Getting Started: Procuring Organic Pesticide

This may seem a bit too obvious to mention, but the fact is that a large proportion of pesticides are being sold under the pretence of having an organic ‘effect’ or being ‘organically made’. The simplest way to ascertain that you are buying genuine organic pesticides is to look for certifications by agencies like the Environmental Protection Agency (EPA) or the United States Department of Agriculture (USDA). If you want to buy your pesticide from a local farm that doesn't follow the retail-related certification guidelines, then you should demand a list of the pesticide’s ingredients. Then, run a quick check of the organic compatibility of these ingredients on websites of the above-mentioned agencies. Your organic pesticide should be affordable, safe for human contact and easy-to-store for repeated usage.

Creating Your Pesticide Mix

It is common knowledge that different organic pesticides are mixed together to create a more potent product. Each of the organically-produced pesticides has a predominance of certain elements. To create a more comprehensive solution, it is advised to mix them according to your requirement. Some common examples include: 

  • For protecting plants against slugs, aphids, maggots, caterpillars and other common garden pests, use a pesticide mix that has a heavy dose of garlic.
  • Hot pepper-based pesticides are used for protecting the flowering plants.
  • Powdered diatomaceous earth is added to keep away pests like garden bugs.
  • Neem is a natural disinfectant that is often mixed with retailed organic pesticides. It is particularly useful for roses and household herbs.
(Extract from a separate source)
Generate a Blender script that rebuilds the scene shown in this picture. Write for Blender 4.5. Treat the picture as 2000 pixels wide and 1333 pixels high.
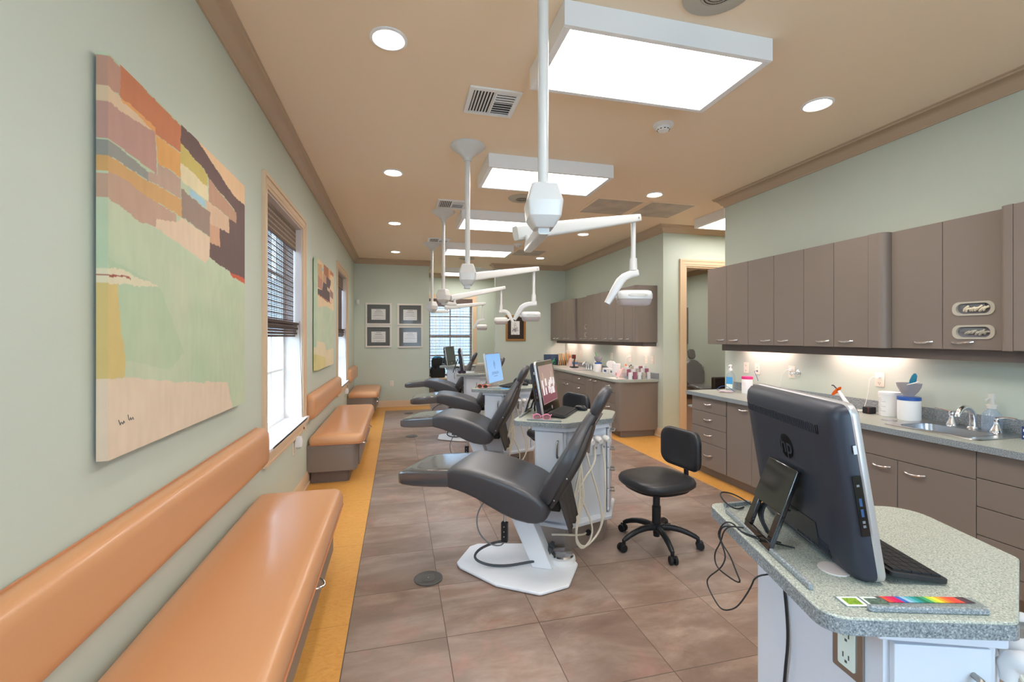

Spraying Organic Pesticide

The pesticide solution has to be sprayed on the leaves of the plants. For this, unused spray bottles can be used. Local spraying to start the process is a good idea, i.e. minimal, superficial spraying. However, once the first dose of the pesticide has been administered, continue by spraying on the upper and lower parts of the plant leaf. It is best not to spray the pesticide during the noon time when the sunlight is at its maximum. This often causes sun scalding due to the presence of natural compounds in the organic pesticide. A pump sprayer can be used if you want to dispense your pesticide across a wider patch with minimal effort, but this is not useful for spraying taller plants or trees.